→ **Exercise goal**:
Transcribe the whole listing below without changing a word, but leave out every image.

→ **Raw data**:
--
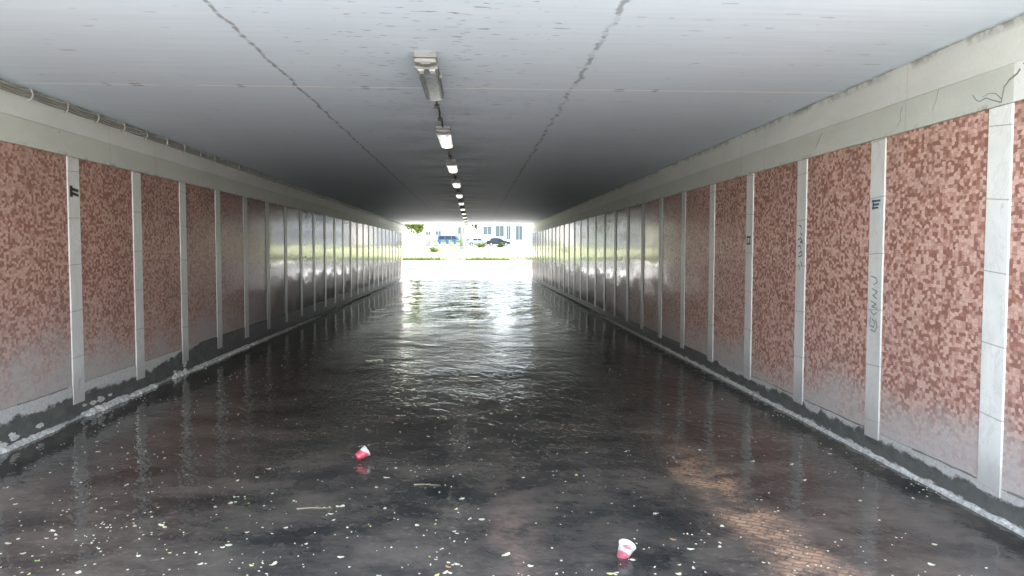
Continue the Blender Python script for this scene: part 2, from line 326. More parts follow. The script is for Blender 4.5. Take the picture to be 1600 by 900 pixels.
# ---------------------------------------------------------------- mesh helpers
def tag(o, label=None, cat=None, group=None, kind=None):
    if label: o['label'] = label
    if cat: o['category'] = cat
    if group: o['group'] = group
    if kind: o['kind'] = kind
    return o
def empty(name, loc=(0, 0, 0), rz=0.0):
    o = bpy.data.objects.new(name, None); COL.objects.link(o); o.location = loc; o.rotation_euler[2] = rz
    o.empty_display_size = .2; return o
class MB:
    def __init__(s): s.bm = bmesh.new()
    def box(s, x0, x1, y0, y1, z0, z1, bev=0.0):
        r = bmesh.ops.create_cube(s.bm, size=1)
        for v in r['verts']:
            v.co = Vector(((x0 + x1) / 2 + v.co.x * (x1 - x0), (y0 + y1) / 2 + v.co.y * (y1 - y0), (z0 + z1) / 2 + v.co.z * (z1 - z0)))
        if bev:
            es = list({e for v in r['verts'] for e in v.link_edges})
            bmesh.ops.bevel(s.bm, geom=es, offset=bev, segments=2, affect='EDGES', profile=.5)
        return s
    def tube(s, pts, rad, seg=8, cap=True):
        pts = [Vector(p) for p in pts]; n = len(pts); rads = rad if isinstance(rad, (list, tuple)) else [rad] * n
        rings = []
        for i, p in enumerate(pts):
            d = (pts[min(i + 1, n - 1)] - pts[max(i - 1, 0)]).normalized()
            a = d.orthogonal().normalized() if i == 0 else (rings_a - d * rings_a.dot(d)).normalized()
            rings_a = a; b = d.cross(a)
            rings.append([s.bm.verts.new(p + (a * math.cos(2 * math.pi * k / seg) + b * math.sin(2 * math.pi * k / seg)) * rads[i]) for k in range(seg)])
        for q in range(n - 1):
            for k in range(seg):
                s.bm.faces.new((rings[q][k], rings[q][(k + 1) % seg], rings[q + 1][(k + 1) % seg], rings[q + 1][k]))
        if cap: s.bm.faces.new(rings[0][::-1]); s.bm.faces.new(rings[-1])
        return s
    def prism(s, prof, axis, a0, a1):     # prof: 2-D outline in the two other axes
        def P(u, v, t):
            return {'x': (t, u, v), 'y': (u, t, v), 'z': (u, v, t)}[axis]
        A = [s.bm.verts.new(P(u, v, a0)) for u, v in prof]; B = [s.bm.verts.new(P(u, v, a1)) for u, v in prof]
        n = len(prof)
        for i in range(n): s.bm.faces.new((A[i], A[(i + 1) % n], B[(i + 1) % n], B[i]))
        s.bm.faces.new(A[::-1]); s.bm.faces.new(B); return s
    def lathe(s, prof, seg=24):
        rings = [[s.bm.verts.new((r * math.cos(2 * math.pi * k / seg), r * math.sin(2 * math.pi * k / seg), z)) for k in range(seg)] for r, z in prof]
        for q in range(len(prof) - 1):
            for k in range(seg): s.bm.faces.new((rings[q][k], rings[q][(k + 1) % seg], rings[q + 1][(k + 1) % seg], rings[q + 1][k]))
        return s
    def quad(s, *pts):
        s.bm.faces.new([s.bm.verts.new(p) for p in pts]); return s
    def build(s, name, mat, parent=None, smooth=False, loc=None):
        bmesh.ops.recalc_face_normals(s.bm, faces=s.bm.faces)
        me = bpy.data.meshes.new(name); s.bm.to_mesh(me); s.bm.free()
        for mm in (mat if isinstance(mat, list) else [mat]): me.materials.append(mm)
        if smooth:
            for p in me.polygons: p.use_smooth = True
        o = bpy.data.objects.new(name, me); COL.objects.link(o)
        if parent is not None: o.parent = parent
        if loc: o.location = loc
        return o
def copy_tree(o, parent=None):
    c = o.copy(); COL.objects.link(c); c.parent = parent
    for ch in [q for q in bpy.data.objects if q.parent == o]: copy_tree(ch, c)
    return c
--
→ **Answer to the problem**:
Continue the Blender Python script for this scene: part 2, from line 326. More parts follow. The script is for Blender 4.5. Take the picture to be 1600 by 900 pixels.
# ---------------------------------------------------------------- mesh helpers
def tag(o, label=None, cat=None, group=None, kind=None):
    if label: o['label'] = label
    if cat: o['category'] = cat
    if group: o['group'] = group
    if kind: o['kind'] = kind
    return o
def empty(name, loc=(0, 0, 0), rz=0.0):
    o = bpy.data.objects.new(name, None); COL.objects.link(o); o.location = loc; o.rotation_euler[2] = rz
    o.empty_display_size = .2; return o
class MB:
    def __init__(s): s.bm = bmesh.new()
    def box(s, x0, x1, y0, y1, z0, z1, bev=0.0):
        r = bmesh.ops.create_cube(s.bm, size=1)
        for v in r['verts']:
            v.co = Vector(((x0 + x1) / 2 + v.co.x * (x1 - x0), (y0 + y1) / 2 + v.co.y * (y1 - y0), (z0 + z1) / 2 + v.co.z * (z1 - z0)))
        if bev:
            es = list({e for v in r['verts'] for e in v.link_edges})
            bmesh.ops.bevel(s.bm, geom=es, offset=bev, segments=2, affect='EDGES', profile=.5)
        return s
    def tube(s, pts, rad, seg=8, cap=True):
        pts = [Vector(p) for p in pts]; n = len(pts); rads = rad if isinstance(rad, (list, tuple)) else [rad] * n
        rings = []
        for i, p in enumerate(pts):
            d = (pts[min(i + 1, n - 1)] - pts[max(i - 1, 0)]).normalized()
            a = d.orthogonal().normalized() if i == 0 else (rings_a - d * rings_a.dot(d)).normalized()
            rings_a = a; b = d.cross(a)
            rings.append([s.bm.verts.new(p + (a * math.cos(2 * math.pi * k / seg) + b * math.sin(2 * math.pi * k / seg)) * rads[i]) for k in range(seg)])
        for q in range(n - 1):
            for k in range(seg):
                s.bm.faces.new((rings[q][k], rings[q][(k + 1) % seg], rings[q + 1][(k + 1) % seg], rings[q + 1][k]))
        if cap: s.bm.faces.new(rings[0][::-1]); s.bm.faces.new(rings[-1])
        return s
    def prism(s, prof, axis, a0, a1):     # prof: 2-D outline in the two other axes
        def P(u, v, t):
            return {'x': (t, u, v), 'y': (u, t, v), 'z': (u, v, t)}[axis]
        A = [s.bm.verts.new(P(u, v, a0)) for u, v in prof]; B = [s.bm.verts.new(P(u, v, a1)) for u, v in prof]
        n = len(prof)
        for i in range(n): s.bm.faces.new((A[i], A[(i + 1) % n], B[(i + 1) % n], B[i]))
        s.bm.faces.new(A[::-1]); s.bm.faces.new(B); return s
    def lathe(s, prof, seg=24):
        rings = [[s.bm.verts.new((r * math.cos(2 * math.pi * k / seg), r * math.sin(2 * math.pi * k / seg), z)) for k in range(seg)] for r, z in prof]
        for q in range(len(prof) - 1):
            for k in range(seg): s.bm.faces.new((rings[q][k], rings[q][(k + 1) % seg], rings[q + 1][(k + 1) % seg], rings[q + 1][k]))
        return s
    def quad(s, *pts):
        s.bm.faces.new([s.bm.verts.new(p) for p in pts]); return s
    def build(s, name, mat, parent=None, smooth=False, loc=None):
        bmesh.ops.recalc_face_normals(s.bm, faces=s.bm.faces)
        me = bpy.data.meshes.new(name); s.bm.to_mesh(me); s.bm.free()
        for mm in (mat if isinstance(mat, list) else [mat]): me.materials.append(mm)
        if smooth:
            for p in me.polygons: p.use_smooth = True
        o = bpy.data.objects.new(name, me); COL.objects.link(o)
        if parent is not None: o.parent = parent
        if loc: o.location = loc
        return o
def copy_tree(o, parent=None):
    c = o.copy(); COL.objects.link(c); c.parent = parent
    for ch in [q for q in bpy.data.objects if q.parent == o]: copy_tree(ch, c)
    return c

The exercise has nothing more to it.